Denn das, was im Digitalen unsichtbar scheint, ist in der physischen Welt spürbar: jede Suchanfrage, jede Bildgenerierung, jeder Block in der Blockchain zieht Wasser nach sich.
Die Verantwortung
Die internationale Kennzahl WUE (Water Usage Effectiveness) zeigt, wie viel Wasser pro Kilowattstunde Rechenleistung benötigt wird. Ein niedriger Wert gilt als effizient. Ein hoher als verschwenderisch. Doch kaum eine Betreiberin legt ihre Werte offen. Transparenz ist freiwillig.
Dabei wäre sie entscheidend. Laut Schätzungen der International Water Association verbraucht ein grosses Rechenzentrum (20 MW) bei Verdunstungskühlung bis zu 200 Mio. Liter Wasser/Jahr. Vergleichbar mit dem Trinkwasserbedarf von schätzungsweise 3’500 Personen.
Die Schweiz ist zwar wasserreich, aber die Gletscher schmelzen. 2022 war das trockenste Jahr seit Messbeginn, 2023 kaum besser. Wenn künftig Wasser knapp wird, müssen Prioritäten gesetzt werden: Trinkwasser, Landwirtschaft, Energie, Industrie oder Daten?
In Trockenphasen, so warnen Kantone wie Wallis oder Graubünden, könnten Kühlwasserentnahmen beschränkt werden. Was dann? Server drosseln, KI pausieren, Streaming stoppen?
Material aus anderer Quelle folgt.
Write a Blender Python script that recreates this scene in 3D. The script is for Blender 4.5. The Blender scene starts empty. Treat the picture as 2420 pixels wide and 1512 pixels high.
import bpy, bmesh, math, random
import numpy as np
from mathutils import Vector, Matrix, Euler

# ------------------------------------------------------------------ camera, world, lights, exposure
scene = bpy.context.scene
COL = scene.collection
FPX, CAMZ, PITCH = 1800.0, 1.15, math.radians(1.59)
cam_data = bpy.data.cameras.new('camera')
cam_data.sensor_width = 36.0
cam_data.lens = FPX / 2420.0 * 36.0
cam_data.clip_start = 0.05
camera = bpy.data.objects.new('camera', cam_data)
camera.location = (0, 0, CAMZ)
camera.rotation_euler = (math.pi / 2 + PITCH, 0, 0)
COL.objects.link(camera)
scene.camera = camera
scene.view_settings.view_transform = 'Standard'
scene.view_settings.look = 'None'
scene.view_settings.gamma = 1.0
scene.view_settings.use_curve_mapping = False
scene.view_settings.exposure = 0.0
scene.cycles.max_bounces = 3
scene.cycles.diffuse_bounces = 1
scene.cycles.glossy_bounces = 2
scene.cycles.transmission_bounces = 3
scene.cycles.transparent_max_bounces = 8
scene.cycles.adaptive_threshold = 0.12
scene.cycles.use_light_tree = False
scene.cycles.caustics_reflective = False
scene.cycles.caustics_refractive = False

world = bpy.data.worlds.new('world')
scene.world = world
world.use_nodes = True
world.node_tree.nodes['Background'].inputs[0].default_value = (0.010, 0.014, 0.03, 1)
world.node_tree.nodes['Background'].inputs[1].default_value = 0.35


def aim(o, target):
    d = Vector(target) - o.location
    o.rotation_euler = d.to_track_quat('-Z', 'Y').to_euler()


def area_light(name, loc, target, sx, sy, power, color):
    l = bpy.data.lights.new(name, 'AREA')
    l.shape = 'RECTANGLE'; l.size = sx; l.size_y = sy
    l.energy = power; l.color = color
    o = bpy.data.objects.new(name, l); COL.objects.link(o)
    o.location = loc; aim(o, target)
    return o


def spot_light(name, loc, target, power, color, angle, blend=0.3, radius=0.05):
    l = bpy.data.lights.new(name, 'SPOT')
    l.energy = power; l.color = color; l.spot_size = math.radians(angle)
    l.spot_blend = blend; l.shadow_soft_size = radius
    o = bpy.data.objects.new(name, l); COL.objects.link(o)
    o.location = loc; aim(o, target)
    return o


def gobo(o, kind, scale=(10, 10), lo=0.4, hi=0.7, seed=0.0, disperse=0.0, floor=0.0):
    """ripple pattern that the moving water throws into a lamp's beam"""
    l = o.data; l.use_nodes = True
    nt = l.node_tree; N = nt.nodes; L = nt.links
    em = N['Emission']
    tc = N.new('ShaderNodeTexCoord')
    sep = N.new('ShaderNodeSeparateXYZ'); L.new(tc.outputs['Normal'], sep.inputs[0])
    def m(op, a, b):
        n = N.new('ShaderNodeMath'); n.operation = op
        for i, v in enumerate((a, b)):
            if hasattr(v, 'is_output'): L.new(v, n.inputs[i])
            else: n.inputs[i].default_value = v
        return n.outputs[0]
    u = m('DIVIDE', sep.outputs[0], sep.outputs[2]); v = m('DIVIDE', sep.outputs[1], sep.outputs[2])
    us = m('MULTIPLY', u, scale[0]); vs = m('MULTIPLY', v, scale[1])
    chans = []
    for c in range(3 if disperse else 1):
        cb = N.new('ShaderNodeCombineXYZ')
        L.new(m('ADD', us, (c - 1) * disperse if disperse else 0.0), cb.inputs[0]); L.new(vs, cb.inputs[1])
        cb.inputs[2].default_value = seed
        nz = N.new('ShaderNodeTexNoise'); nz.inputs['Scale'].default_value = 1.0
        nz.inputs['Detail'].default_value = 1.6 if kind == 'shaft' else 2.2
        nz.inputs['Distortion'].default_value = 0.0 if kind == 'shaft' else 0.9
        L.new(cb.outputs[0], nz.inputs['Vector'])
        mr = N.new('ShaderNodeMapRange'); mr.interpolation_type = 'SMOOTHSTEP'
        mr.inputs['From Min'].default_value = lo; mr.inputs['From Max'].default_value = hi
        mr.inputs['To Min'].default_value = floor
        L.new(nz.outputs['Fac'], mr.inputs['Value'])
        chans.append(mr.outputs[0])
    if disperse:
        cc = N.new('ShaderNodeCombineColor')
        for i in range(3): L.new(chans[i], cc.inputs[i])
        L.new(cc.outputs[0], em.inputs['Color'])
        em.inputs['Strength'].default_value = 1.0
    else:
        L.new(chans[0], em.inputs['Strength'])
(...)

Die Vorstellung ist absurd und realistisch.
Der Nachhall
Zürich plant, die Abwärme seiner Rechenzentren künftig ins Fernwärmenetz einzuspeisen. Lausanne testet Speicherlösungen mit Seewasser. Bern prüft Auflagen für neue Standorte. All das sind erste Schritte. Und sie reichen noch nicht. Die Digitalisierung bleibt physisch. Sie braucht Strom, Metalle, Menschen und Wasser.
Nachhaltigkeit ist nicht nur eine Frage der Energie, sondern auch der Intelligenz. Der ökologischen Intelligenz. Wenn wir Daten teilen, teilen wir Wasser. Und auch Verantwortung. Das Wasser, das die Cloud kühlt, gehört uns allen. Wer das vergisst, wird durstig werden.